How Meta Is Pitching Their New AI Glasses
Meta announced a new model of "AI glasses" this week. While this is interesting on a technological level, what really struck me was the angle they chose as their selling point.
“Meta Ray-Ban Display glasses are designed to help you look up and stay present.”
That was the second sentence of the announcement, preceded only by the lede sentence that stated the fact of the product's debut. Meta's sales pitch, then, is the promise of access to smartphone-like capabilities without it feeling (or looking) like you're using a device.

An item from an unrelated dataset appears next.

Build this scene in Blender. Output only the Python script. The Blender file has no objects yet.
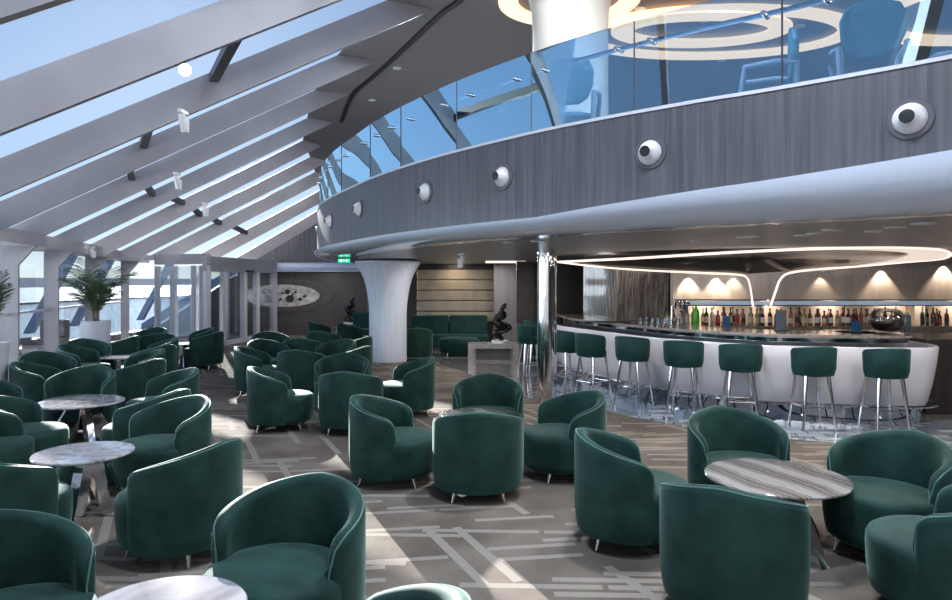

In other words, Meta is introducing a device that provides comprehensive mediation of the user's interactions with the world, while promising that those interactions will feel less mediated. This is precisely the kind of re-definition that can make a new medium profoundly disruptive.
The smartphone was disruptive largely because of how quickly it became the primary medium for so many kinds of human interaction. But even in the smartphone age, face-to-face conversation has remained a haven for unmediated communication. (Generally you can't consult your phone during a face-to-face conversation without the other person knowing you're doing so.)
Now, however, we seem to be on the cusp of technology that is intended for low-friction use even in face-to-face conversation. It remains to be seen whether such use actually is undetectable by the other person—perhaps seeing someone's eyes scanning text on their glasses will be as obvious a tell as their looking down at their phone. I hope that this limit holds. But even if it does, it's clear that in the coming years we will see tech companies attempting to expand the reach of the media they control even into interactions which we might have thought were immune to it.